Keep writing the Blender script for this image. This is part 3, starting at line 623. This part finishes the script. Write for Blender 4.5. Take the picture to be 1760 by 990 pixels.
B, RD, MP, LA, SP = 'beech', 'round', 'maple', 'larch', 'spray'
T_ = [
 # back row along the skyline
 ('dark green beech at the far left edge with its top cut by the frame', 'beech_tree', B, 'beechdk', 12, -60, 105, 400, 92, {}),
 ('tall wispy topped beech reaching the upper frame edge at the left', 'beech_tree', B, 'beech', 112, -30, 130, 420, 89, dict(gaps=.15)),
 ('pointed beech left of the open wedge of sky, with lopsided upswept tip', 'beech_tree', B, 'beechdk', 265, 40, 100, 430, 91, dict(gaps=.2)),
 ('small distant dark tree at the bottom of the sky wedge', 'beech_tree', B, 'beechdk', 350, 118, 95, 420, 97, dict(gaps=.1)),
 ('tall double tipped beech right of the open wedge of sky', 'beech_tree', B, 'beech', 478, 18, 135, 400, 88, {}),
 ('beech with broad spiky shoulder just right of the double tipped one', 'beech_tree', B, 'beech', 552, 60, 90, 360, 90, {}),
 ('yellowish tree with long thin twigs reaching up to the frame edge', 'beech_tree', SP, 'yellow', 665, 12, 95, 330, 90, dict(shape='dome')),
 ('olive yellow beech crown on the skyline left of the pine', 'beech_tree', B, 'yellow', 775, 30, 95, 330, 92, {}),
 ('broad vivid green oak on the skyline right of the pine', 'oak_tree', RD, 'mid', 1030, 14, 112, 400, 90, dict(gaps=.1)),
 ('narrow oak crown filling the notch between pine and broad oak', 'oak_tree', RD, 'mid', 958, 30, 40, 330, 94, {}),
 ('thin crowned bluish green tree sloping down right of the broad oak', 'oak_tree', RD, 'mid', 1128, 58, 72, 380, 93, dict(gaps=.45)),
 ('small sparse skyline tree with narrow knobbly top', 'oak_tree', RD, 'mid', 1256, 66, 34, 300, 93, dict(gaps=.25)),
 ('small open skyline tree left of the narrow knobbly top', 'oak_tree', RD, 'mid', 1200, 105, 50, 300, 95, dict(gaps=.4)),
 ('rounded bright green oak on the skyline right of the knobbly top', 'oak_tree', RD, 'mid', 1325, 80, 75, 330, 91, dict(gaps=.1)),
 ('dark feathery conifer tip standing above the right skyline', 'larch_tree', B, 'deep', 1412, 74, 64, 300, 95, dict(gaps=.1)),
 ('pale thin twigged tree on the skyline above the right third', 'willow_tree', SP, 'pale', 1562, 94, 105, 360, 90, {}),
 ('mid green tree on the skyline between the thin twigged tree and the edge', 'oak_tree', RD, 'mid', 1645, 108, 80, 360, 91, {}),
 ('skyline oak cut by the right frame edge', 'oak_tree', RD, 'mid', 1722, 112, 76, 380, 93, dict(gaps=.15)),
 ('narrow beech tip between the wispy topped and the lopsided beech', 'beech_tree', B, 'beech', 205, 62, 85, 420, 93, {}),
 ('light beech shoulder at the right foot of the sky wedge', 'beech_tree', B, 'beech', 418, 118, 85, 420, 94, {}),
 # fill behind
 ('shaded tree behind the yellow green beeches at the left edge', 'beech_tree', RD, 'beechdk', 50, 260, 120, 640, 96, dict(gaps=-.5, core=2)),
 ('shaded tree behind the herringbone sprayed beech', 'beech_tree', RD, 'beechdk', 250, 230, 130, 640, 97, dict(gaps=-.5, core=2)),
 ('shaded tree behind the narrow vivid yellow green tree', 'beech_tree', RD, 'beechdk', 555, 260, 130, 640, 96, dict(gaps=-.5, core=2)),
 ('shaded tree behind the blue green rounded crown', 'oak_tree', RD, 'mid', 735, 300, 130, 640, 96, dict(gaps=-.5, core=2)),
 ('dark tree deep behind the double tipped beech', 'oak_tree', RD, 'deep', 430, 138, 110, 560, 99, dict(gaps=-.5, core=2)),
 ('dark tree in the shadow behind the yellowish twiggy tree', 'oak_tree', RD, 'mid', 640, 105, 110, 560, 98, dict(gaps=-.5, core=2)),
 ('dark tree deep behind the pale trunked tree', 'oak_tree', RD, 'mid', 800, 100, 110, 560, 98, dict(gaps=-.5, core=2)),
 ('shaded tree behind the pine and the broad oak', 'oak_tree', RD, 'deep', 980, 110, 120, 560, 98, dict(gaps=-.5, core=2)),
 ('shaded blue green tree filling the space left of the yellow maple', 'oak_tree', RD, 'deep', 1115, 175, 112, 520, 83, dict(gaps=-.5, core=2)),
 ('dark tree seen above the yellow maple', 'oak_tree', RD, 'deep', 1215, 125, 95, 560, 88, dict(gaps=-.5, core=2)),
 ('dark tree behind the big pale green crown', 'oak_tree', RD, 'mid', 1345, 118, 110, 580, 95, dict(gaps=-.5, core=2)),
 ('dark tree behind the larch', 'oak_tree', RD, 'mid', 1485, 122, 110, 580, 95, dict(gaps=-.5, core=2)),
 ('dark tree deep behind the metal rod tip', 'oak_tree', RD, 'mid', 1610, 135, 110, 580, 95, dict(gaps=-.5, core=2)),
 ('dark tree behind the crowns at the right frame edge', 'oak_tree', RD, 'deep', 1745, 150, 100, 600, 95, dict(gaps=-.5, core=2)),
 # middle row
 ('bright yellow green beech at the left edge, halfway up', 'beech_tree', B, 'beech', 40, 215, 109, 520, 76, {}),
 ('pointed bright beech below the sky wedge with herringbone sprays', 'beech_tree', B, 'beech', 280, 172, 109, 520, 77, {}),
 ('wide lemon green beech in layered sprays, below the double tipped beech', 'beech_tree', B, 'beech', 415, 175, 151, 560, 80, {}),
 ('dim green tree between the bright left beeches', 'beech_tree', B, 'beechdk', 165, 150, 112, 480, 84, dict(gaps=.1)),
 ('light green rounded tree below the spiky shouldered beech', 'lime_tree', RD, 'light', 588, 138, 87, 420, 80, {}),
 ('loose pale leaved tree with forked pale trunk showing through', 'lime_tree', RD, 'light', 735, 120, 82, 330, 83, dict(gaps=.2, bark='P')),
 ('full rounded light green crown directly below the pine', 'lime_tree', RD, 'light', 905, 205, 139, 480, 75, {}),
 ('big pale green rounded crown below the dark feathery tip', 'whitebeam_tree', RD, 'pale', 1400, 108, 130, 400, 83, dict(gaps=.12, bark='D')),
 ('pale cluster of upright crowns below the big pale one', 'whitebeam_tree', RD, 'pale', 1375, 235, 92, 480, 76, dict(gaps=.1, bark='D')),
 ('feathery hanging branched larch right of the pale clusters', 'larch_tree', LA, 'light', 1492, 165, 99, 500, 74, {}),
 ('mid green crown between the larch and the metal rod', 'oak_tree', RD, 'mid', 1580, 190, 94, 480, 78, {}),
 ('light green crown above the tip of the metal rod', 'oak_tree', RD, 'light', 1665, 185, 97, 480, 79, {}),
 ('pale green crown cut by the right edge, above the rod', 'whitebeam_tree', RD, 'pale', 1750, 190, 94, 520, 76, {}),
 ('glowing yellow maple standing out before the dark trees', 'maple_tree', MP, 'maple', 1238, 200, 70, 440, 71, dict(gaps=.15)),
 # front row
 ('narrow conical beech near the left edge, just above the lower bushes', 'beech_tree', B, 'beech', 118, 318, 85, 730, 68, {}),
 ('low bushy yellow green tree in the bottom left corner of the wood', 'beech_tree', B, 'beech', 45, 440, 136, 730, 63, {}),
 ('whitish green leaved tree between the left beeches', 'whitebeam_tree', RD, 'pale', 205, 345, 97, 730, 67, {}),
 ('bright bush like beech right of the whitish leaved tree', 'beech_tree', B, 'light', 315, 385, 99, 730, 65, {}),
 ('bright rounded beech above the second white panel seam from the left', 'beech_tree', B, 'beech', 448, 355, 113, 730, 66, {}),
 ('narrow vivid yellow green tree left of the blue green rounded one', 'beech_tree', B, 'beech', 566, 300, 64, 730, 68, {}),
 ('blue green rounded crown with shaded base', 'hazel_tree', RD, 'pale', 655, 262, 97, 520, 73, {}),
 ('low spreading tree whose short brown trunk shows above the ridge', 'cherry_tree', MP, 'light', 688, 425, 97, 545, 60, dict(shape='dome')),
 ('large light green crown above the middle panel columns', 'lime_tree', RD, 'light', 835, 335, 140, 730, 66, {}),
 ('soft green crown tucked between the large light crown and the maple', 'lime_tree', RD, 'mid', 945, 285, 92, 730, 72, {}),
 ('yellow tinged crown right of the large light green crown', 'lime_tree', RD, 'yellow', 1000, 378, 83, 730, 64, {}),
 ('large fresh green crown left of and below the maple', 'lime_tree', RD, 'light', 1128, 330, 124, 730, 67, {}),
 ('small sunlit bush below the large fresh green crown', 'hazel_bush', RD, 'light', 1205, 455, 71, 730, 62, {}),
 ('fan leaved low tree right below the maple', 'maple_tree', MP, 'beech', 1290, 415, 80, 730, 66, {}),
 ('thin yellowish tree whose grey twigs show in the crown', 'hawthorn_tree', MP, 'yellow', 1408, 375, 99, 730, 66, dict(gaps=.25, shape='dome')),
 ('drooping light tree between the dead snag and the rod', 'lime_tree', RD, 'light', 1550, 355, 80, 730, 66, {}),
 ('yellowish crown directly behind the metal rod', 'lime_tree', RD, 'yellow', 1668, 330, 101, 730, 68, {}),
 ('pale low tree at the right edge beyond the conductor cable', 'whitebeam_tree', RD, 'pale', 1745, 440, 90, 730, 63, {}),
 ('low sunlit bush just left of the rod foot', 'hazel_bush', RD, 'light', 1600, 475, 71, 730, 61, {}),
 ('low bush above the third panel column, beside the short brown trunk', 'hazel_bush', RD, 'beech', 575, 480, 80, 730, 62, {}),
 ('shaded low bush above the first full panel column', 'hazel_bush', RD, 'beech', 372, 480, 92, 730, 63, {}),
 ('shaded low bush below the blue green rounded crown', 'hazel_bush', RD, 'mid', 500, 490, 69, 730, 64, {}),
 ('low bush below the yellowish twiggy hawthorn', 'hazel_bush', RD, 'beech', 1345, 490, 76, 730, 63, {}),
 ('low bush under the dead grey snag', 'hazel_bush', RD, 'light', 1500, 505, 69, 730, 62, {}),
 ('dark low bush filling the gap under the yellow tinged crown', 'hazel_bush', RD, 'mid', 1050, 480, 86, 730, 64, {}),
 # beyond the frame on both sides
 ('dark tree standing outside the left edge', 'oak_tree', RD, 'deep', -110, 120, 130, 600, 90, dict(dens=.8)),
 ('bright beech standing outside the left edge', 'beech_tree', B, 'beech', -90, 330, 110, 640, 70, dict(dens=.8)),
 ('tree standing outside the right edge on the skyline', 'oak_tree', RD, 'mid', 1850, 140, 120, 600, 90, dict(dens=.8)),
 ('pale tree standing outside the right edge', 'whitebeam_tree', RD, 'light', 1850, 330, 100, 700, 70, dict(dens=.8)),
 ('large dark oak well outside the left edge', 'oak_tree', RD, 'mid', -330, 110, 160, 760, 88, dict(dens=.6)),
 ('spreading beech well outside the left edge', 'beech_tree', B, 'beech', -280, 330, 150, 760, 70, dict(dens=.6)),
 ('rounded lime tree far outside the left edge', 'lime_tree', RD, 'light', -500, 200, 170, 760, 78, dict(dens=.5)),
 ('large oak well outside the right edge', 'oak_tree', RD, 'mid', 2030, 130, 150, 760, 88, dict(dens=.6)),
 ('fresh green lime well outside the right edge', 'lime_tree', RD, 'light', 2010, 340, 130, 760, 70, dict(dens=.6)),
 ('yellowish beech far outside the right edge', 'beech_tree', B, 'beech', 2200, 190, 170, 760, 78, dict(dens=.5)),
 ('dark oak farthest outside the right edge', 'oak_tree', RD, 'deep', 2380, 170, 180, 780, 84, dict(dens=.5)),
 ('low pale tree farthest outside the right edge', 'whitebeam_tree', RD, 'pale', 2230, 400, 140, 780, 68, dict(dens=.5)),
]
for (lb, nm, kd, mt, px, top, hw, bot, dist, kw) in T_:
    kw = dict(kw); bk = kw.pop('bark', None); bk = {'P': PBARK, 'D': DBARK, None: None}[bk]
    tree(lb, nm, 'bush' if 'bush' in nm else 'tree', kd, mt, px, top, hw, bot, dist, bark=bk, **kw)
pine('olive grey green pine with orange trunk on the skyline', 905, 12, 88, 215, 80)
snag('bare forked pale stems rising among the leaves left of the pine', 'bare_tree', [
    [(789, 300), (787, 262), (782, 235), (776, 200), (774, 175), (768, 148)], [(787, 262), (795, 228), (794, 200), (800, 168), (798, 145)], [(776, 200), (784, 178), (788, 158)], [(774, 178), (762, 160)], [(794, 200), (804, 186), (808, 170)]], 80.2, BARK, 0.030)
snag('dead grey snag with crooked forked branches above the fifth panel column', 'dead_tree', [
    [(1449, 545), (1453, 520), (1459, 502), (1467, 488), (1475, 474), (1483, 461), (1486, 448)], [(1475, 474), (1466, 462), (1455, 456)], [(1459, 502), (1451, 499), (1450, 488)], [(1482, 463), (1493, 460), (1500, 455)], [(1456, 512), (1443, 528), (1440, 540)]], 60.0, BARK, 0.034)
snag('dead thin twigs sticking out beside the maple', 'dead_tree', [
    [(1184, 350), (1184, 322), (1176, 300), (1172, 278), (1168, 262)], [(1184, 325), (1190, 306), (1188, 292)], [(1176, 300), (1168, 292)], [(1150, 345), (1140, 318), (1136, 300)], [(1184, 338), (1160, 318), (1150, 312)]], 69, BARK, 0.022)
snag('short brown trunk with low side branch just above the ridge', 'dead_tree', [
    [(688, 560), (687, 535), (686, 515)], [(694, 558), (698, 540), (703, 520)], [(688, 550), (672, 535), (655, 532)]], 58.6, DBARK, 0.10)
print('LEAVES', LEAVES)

...

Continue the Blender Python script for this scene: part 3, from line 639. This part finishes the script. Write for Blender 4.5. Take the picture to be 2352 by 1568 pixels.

---

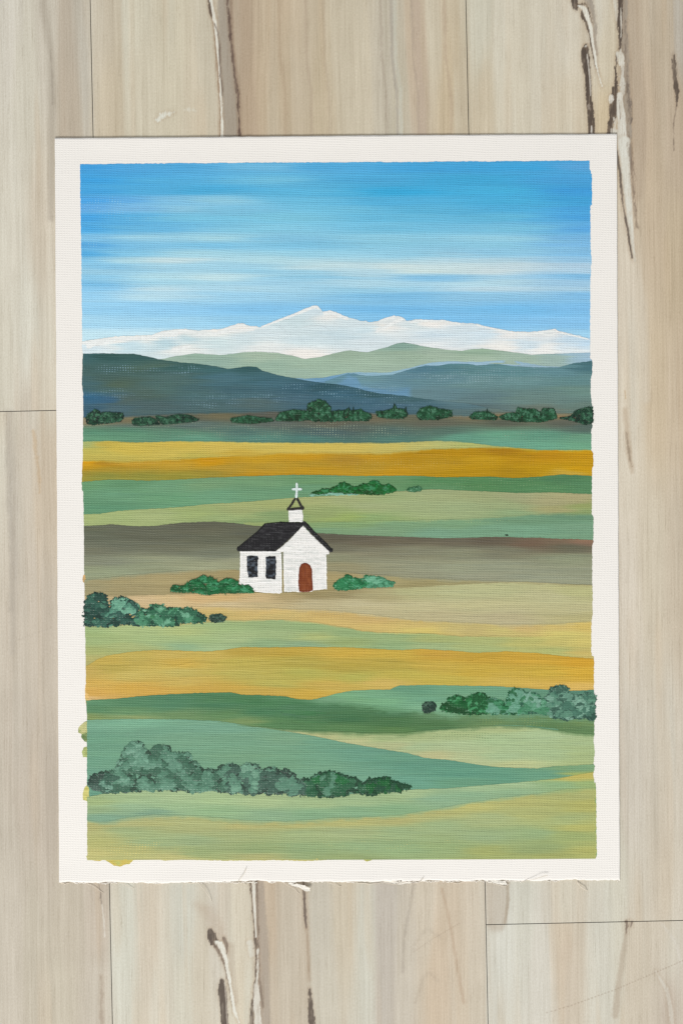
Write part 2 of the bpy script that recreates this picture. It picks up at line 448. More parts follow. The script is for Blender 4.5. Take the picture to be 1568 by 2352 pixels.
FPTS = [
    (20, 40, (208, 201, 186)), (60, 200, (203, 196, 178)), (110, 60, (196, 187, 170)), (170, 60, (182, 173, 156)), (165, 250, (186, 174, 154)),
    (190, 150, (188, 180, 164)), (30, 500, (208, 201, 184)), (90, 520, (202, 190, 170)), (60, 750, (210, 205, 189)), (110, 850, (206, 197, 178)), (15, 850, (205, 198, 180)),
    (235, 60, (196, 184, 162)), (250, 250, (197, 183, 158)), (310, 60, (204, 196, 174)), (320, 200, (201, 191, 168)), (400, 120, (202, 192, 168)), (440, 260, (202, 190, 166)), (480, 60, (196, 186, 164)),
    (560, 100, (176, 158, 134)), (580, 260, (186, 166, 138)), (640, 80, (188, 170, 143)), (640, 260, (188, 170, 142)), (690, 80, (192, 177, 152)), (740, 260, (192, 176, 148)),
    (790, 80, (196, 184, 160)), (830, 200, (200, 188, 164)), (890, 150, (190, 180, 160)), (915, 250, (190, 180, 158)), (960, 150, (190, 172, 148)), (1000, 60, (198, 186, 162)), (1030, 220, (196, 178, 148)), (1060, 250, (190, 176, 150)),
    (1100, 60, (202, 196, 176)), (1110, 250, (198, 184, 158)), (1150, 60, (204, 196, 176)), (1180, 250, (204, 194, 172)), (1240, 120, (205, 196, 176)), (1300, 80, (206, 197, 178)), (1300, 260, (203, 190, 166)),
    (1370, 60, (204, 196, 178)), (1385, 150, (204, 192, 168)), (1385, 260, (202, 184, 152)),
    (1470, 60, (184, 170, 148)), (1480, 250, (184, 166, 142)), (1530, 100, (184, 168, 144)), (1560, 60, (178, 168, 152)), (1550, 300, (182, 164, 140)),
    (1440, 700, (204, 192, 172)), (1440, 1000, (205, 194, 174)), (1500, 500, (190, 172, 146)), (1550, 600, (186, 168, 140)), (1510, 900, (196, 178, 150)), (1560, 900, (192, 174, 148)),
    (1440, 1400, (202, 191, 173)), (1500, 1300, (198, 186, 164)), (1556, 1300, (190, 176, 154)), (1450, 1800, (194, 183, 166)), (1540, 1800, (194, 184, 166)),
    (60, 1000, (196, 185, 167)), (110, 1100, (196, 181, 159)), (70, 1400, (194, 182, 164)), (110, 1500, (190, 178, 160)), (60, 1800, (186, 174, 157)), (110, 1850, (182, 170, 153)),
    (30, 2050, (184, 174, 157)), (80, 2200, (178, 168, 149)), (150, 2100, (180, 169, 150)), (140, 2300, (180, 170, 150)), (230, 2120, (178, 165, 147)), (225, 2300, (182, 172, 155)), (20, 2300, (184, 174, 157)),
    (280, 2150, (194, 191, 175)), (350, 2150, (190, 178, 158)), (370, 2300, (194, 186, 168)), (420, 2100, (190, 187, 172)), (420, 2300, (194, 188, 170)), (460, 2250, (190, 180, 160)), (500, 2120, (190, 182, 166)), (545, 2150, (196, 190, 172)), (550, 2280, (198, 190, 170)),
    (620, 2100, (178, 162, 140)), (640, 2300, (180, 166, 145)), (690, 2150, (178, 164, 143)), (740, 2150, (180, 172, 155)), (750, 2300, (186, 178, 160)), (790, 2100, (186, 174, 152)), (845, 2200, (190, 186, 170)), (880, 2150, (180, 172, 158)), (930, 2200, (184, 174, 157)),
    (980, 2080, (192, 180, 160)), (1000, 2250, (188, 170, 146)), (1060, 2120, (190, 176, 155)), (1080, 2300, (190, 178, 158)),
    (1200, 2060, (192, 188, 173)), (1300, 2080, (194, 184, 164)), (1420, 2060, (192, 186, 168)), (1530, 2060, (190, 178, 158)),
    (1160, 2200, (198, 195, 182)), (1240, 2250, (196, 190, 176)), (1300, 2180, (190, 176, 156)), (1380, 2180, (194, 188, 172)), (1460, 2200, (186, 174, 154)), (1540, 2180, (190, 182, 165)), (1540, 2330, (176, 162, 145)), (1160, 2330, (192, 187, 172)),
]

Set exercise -
Quote the listing above, but only from the line that shows "Keep writing the" through the line that shows "# back row along the skyline".

Written answer -
Keep writing the Blender script for this image. This is part 3, starting at line 623. This part finishes the script. Write for Blender 4.5. Take the picture to be 1760 by 990 pixels.
B, RD, MP, LA, SP = 'beech', 'round', 'maple', 'larch', 'spray'
T_ = [
 # back row along the skyline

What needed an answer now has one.